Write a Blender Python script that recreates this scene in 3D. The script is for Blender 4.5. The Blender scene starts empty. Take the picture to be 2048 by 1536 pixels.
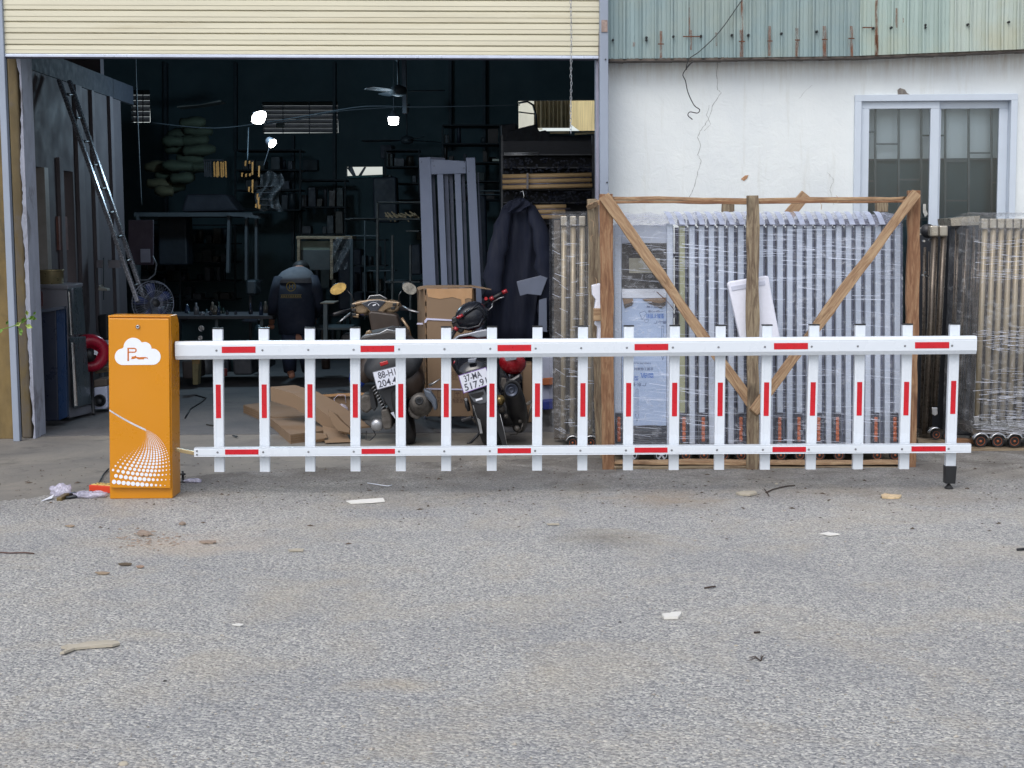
import bpy, math, random
from mathutils import Vector, Matrix
random.seed(7)
R = math.radians
SC = bpy.context.scene
COL = SC.collection
# ---------------- camera, world, sun, exposure ----------------
F, CX, CY = 3000.0, 1024.0, 768.0
CAMH, PITCH, ROLL = 1.40, math.atan(297/3000.0), 0.008
cp, sp = math.cos(PITCH), math.sin(PITCH)
FWD = Vector((0, cp, -sp)); R0 = Vector((1, 0, 0)); U0 = Vector((0, sp, cp))
RT = R0*math.cos(ROLL) - U0*math.sin(ROLL); UP = U0*math.cos(ROLL) + R0*math.sin(ROLL)
cam_data = bpy.data.cameras.new('camera'); cam = bpy.data.objects.new('camera', cam_data); COL.objects.link(cam)
cam.matrix_world = Matrix(((RT.x, UP.x, -FWD.x, 0), (RT.y, UP.y, -FWD.y, 0), (RT.z, UP.z, -FWD.z, CAMH), (0, 0, 0, 1)))
cam_data.sensor_width = 36; cam_data.lens = 36*F/2048; cam_data.clip_end = 500; cam_data.clip_start = 0.05
SC.camera = cam
SC.render.resolution_x, SC.render.resolution_y = 1024, 768
SUN_EL, SUN_AZ = 52, 200
world = bpy.data.worlds.new('World'); SC.world = world; world.use_nodes = True
wn = world.node_tree; wn.nodes.clear()
sky = wn.nodes.new('ShaderNodeTexSky'); sky.sky_type = 'NISHITA'; sky.sun_disc = False
sky.sun_elevation = R(SUN_EL); sky.sun_rotation = R(SUN_AZ); sky.air_density = 1.0; sky.dust_density = 2.5; sky.ozone_density = 1.0
hs = wn.nodes.new('ShaderNodeHueSaturation'); hs.inputs['Saturation'].default_value = 0.5
bg = wn.nodes.new('ShaderNodeBackground'); bg.inputs['Strength'].default_value = 0.15
wo = wn.nodes.new('ShaderNodeOutputWorld')
wn.links.new(sky.outputs[0], hs.inputs['Color']); wn.links.new(hs.outputs[0], bg.inputs[0]); wn.links.new(bg.outputs[0], wo.inputs[0])
sd = bpy.data.lights.new('sun', 'SUN'); sun = bpy.data.objects.new('sun', sd); COL.objects.link(sun)
sd.energy = 0.6; sd.angle = R(40); sd.color = (1, .98, .96)
az = R(SUN_AZ); el = R(SUN_EL)
sdir = Vector((math.sin(az)*math.cos(el), math.cos(az)*math.cos(el), math.sin(el)))
sun.rotation_euler = sdir.to_track_quat('Z', 'Y').to_euler()
SC.view_settings.view_transform = 'Standard'; SC.view_settings.look = 'None'
SC.view_settings.exposure = 0.5; SC.view_settings.gamma = 1.0; SC.view_settings.use_curve_mapping = False

# ---------------- helpers ----------------
def S(r, g, b):
    f = lambda c: (c/255/12.92 if c <= 10 else ((c/255+.055)/1.055)**2.4)
    return (f(r), f(g), f(b))
def W(x, y, D):
    d = FWD + RT*((x-CX)/F) + UP*((CY-y)/F)
    return Vector((0, 0, CAMH)) + d*(D/d.y)
def G(x, y, z=0.0):
    d = FWD + RT*((x-CX)/F) + UP*((CY-y)/F)
    return Vector((0, 0, CAMH)) + d*((z-CAMH)/d.z)

class MB:
    def __init__(s): s.v = []; s.f = []
    def add(s, vs, fs):
        n = len(s.v); s.v += [Vector(p) for p in vs]; s.f += [tuple(i+n for i in f) for f in fs]; return s
    def hexa(s, a):   # 4 front (ccw from outside), 4 back
        return s.add(a, [(0, 1, 2, 3), (7, 6, 5, 4), (0, 4, 5, 1), (1, 5, 6, 2), (2, 6, 7, 3), (3, 7, 4, 0)])
    def box(s, x0, x1, y0, y1, z0, z1):
        return s.hexa([(x0, y0, z0), (x1, y0, z0), (x1, y0, z1), (x0, y0, z1), (x0, y1, z0), (x1, y1, z0), (x1, y1, z1), (x0, y1, z1)])
    def prism(s, pts, ext):
        n = len(pts); ext = Vector(ext); pts = [Vector(p) for p in pts]
        return s.add(pts + [p+ext for p in pts], [tuple(range(n)), tuple(range(2*n-1, n-1, -1))] + [(i, i+n, (i+1) % n+n, (i+1) % n) for i in range(n)])
    def px(s, pp, D, depth=.02):      # outline in the plane Y=D, given thickness
        a = sum(pp[i][0]*pp[(i+1) % len(pp)][1]-pp[(i+1) % len(pp)][0]*pp[i][1] for i in range(len(pp)))
        if a > 0: pp = pp[::-1]
        return s.prism([W(x, y, D) for x, y in pp], (0, depth, 0))
    def rect(s, x0, y0, x1, y1, D, depth=.02): return s.px([(x0, y1), (x1, y1), (x1, y0), (x0, y0)], D, depth)
    def bar(s, p, q, w, h, up=(0, 0, 1)):
        p = Vector(p); q = Vector(q); d = (q-p).normalized(); up = Vector(up)
        if abs(d.dot(up)) > .98: up = Vector((0, 1, 0))
        r = d.cross(up).normalized()*w/2; u = r.cross(d).normalized()*h/2
        return s.hexa([p-r-u, p+r-u, p+r+u, p-r+u, q-r-u, q+r-u, q+r+u, q-r+u])
    def rings(s, rs, caps=True, closed=False):
        n = len(rs[0]); b = len(s.v)
        for r_ in rs: s.v += [Vector(p) for p in r_]
        m = len(rs)
        for i in range(m if closed else m-1):
            for j in range(n):
                s.f.append((b+i*n+j, b+i*n+(j+1) % n, b+((i+1) % m)*n+(j+1) % n, b+((i+1) % m)*n+j))
        if caps and not closed: s.f.append(tuple(b+j for j in range(n-1, -1, -1))); s.f.append(tuple(b+(m-1)*n+j for j in range(n)))
        return s
    def tube(s, pts, r, n=8, closed=False, flat=1.0, caps=True):
        pts = [Vector(p) for p in pts]; rs = []; u = None; m = len(pts)
        for i, p in enumerate(pts):
            a = pts[(i-1) % m] if (closed or i > 0) else p; b = pts[(i+1) % m] if (closed or i < m-1) else p
            d = (b-a).normalized()
            if u is None:
                t = Vector((0, 0, 1)) if abs(d.z) < .9 else Vector((0, 1, 0)); u = d.cross(t).normalized()
            u = (u - d*u.dot(d)).normalized(); w = d.cross(u); rr = r[i] if isinstance(r, (list, tuple)) else r
            rs.append([p+(u*math.cos(2*math.pi*k/n)+w*math.sin(2*math.pi*k/n)*flat)*rr for k in range(n)])
        return s.rings(rs, caps, closed)
    def lathe(s, c, axis, prof, n=20, caps=True):   # prof: (radius, distance along the axis)
        c = Vector(c); d = Vector(axis).normalized(); t = Vector((0, 0, 1)) if abs(d.z) < .9 else Vector((0, 1, 0))
        u = d.cross(t).normalized(); w = d.cross(u)
        return s.rings([[c+d*h+(u*math.cos(2*math.pi*k/n)+w*math.sin(2*math.pi*k/n))*r for k in range(n)] for r, h in prof], caps)
    def ball(s, c, rx, ry, rz, n=12, m=8):
        c = Vector(c)
        return s.rings([[c+Vector((rx*math.sin(a)*math.cos(2*math.pi*k/n), ry*math.sin(a)*math.sin(2*math.pi*k/n), -rz*math.cos(a))) for k in range(n)] for a in [math.pi*(i+.04)/(m+.08) for i in range(m+1)]])
    def sheet(s, nx, ny, fn):
        b = len(s.v)
        for j in range(ny+1):
            for i in range(nx+1): s.v.append(Vector(fn(i/nx, j/ny)))
        for j in range(ny):
            for i in range(nx):
                a = b+j*(nx+1)+i; s.f.append((a, a+1, a+nx+2, a+nx+1))
        return s
    def mesh(s, name, mat, smooth=False):
        me = bpy.data.meshes.new(name); me.from_pydata([tuple(p) for p in s.v], [], s.f)
        if mat: me.materials.append(mat)
        if smooth: me.polygons.foreach_set('use_smooth', [True]*len(me.polygons))
        me.update(); return me
    def build(s, name, mat, parent=None, smooth=False, bevel=0, loc=None, M=None):
        return link(s.mesh(name, mat, smooth), name, parent, smooth, bevel, loc, M)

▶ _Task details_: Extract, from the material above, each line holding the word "scene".

▶ _Response_:
Write a Blender Python script that recreates this scene in 3D. The script is for Blender 4.5. The Blender scene starts empty. Take the picture to be 2048 by 1536 pixels.
SC = bpy.context.scene